El gobierno de los peores
«Lo trágico de nuestro momento presente es que las democracias no sólo no eligen a los mejores, sino que parecen estar eligiendo a los peores, a los más ineptos y bárbaros»
Hubo una época en América Latina en la que se defendió la idea de que los gobiernos debían estar presididos por una aristocracia del espíritu. Eran los tiempos, por allá a comienzos del siglo XX, en los que se pensaba que el futuro de las naciones brotaba de las bibliotecas, y que a los puestos de mando debían ir los mejores, entendiendo por mejores a los más idealistas, a los más versados en disciplinas humanísticas y a los dueños de mentes labradas en contacto con las cimas del genio de la creatividad humana.
Aquello, a pesar de lo bienintencionado, no salió nada bien. La aristocracia del espíritu no podía elegirse por un método tan mundano y mediocre como la democracia. La masa sudorosa sólo podía inclinarse por la medianía. Para que las jerarquías intelectuales llegaran al poder se requería de un prohombre de la patria, con suerte un déspota ilustrado, que tomara las riendas del poder y se hiciera acompañar por una camarilla selecta, encargada de darle rumbo y norma a la nación.
Este gobierno de humanistas y poetas fue una quimera que nunca dio los frutos prometidos. Los hombres de poder dieron golpes de Estado con el apoyo de los intelectuales, para luego deshacerse de ellos y gobernar con mucha más pólvora testicular que refinamiento moral. Ni humanismo ni democracia, militarismo. Ese fue el resultado de aquel experimento. El gobierno de los mejores no pasó de ser una fantasía más en el largo compendio de delirios que conforman la historia de la política latinoamericana. No hubo más remedio que conformarse con los políticos.
El resultado no fue tan negativo como imaginaron las minorías de notables. Los políticos resultaron ser mucho más pragmáticos y hábiles y eficaces que los intelectuales, y la democracia acabó ganándole en todo Occidente la partida a cualquier otra forma de gobierno. Ese fue el paradigma político occidental, la democracia, el denostado sistema que no elegía a los mejores, pero que al menos satisfacía la necesidad de representación y conseguía, poco a poco, mediante ensayo y error, mejorar las condiciones de vida de las mayorías.

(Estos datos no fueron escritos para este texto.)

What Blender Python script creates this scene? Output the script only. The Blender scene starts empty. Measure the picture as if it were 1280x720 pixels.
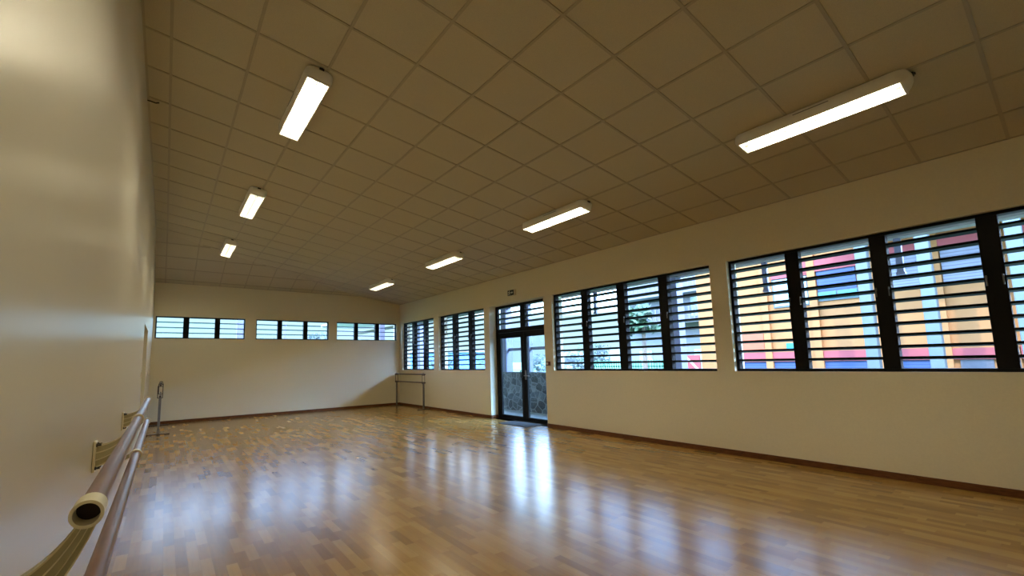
import bpy, bmesh, math, random
from mathutils import Vector, Matrix
random.seed(7)
S = bpy.context.scene
COL = S.collection
PI = math.pi
# ------------------------------------------------------------------ room measures (metres)
XL, W, L, YN = 0.0755, 6.756, 13.62, -1.25        # left wall, right wall, end wall, wall behind the camera
H0, SL = 4.2847, 0.1401                            # ceiling height at x=0, fall towards the right wall
HB, SE = 3.5406, 0.31                              # end slope: height at the end wall, rise away from it
def zmain(x): return H0 - SL*x
def zend(y): return HB + SE*(L-y)

# ------------------------------------------------------------------ material helpers
class NT:
    def __init__(s, m):
        s.t = m.node_tree; s.n = s.t.nodes; s.l = s.t.links
    def new(s, typ, **kw):
        n = s.n.new(typ)
        for k, v in kw.items(): setattr(n, k, v)
        return n
    def set(s, sock, v):
        if isinstance(v, bpy.types.NodeSocket): s.l.new(v, sock)
        else: sock.default_value = v
    def math(s, op, a, b=0.0, c=0.0):
        n = s.new('ShaderNodeMath', operation=op)
        s.set(n.inputs[0], a); s.set(n.inputs[1], b); s.set(n.inputs[2], c)
        return n.outputs[0]
    def mix(s, f, a, b, blend='MIX'):
        n = s.new('ShaderNodeMix', data_type='RGBA', blend_type=blend)
        s.set(n.inputs['Factor'], f); s.set(n.inputs[6], a); s.set(n.inputs[7], b)
        return n.outputs[2]
    def ramp(s, f, stops):
        n = s.new('ShaderNodeValToRGB'); e = n.color_ramp.elements
        while len(e) < len(stops): e.new(0.5)
        for i, (p, c) in enumerate(stops): e[i].position = p; e[i].color = (*c, 1)
        s.set(n.inputs[0], f); return n.outputs[0]
    def coords(s): return s.new('ShaderNodeTexCoord').outputs['Object']
    def xyz(s, v):
        n = s.new('ShaderNodeSeparateXYZ'); s.l.new(v, n.inputs[0]); return n.outputs
    def comb(s, x, y, z=0.0):
        n = s.new('ShaderNodeCombineXYZ')
        for i, v in enumerate((x, y, z)): s.set(n.inputs[i], v)
        return n.outputs[0]
    def scale(s, v, sc):
        n = s.new('ShaderNodeVectorMath', operation='MULTIPLY'); s.l.new(v, n.inputs[0]); n.inputs[1].default_value = sc
        return n.outputs[0]
    def noise(s, v, scale=5, detail=3, rough=.5):
        n = s.new('ShaderNodeTexNoise'); s.l.new(v, n.inputs['Vector'])
        n.inputs['Scale'].default_value = scale; n.inputs['Detail'].default_value = detail; n.inputs['Roughness'].default_value = rough
        return n.outputs['Fac']
    def white(s, v):
        n = s.new('ShaderNodeTexWhiteNoise', noise_dimensions='3D'); s.l.new(v, n.inputs['Vector']); return n.outputs['Value']
    def bump(s, h, strength=.1, dist=.01):
        n = s.new('ShaderNodeBump'); s.set(n.inputs['Height'], h)
        n.inputs['Strength'].default_value = strength; n.inputs['Distance'].default_value = dist
        return n.outputs[0]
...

Lo trágico de nuestro momento presente es que las democracias no sólo no eligen a los mejores, sino que parecen estar eligiendo a los peores, a los más ineptos y bárbaros, casi como si quisieran darles la razón a los latinoamericanos del 1900 que denostaban la democracia por condenar inevitablemente al mando de los palurdos e ignorantes. Acaba de aludir a ello The Economist, eligiendo como palabra del año una que precisamente significa eso, el gobierno de los cínicos y los menos competentes: kakistocracia.
La urgencia de la palabra responde a los nombres que ha barajado Donald Trump para liderar las instituciones más importantes de su gobierno. Sin falta, como si preparara una comedia de enredos y no un gobierno, para cada cargo ha pensado en su peor gestor potencial. Un antivacunas como secretario de salud, una empresaria de la lucha libre como secretaria de educación, un sospechoso de tráfico sexual como fiscal general… Sin olvidar, por supuesto, que la persona que los estadounidenses escogieron como presidente fue encontrado culpable de más de treinta delitos, entre ellos uno de abuso sexual.
«Aun eligiendo a los peores, la democracia sigue siendo preferible. Pero afirmarlo sirve de poco cuando las encuestas revelan que la convicción democrática desciende en Occidente»
Pero este fenómeno no se circunscribe a los Estados Unidos. Perú se hunde en la más deprimente mediocridad, gobernado por una presidenta y un Congreso que se han dedicado a mancillar la legalidad y a corromper las instituciones. Chile eligió dos convenciones incapaces de redactar una Constitución aceptable para la mayoría de la población. México se prepara para elegir miles de jueces, un experimento con un pronóstico a la altura de la kakistocracia de nuestro tiempo. España se consume en la rutina de la mediocridad, con políticos cuyo cinismo ya no inspira más que fastidio y grima…
No es un panorama alentador porque la kakistocracia puede animar a muchos a fantasear con nuevas aristocracias del espíritu, con CEOs que reemplacen a los presidentes, caudillos carismáticos que gobiernan sólo para los suyos o con cualquier otro delirio autoritario. Aun eligiendo a los peores, la democracia sigue siendo preferible. Pero afirmarlo sirve de poco cuando las encuestas revelan que la convicción democrática desciende en Occidente. Sólo la autocrítica, un riguroso examen al interior de las fuerzas políticas, nos salvará de la kakistocracia. Pero mientras los partidos y los medios sigan absortos y felices, cachiporra en mano, alimentando las guerras culturales, los peores seguirán impunes y con el bastón de mando.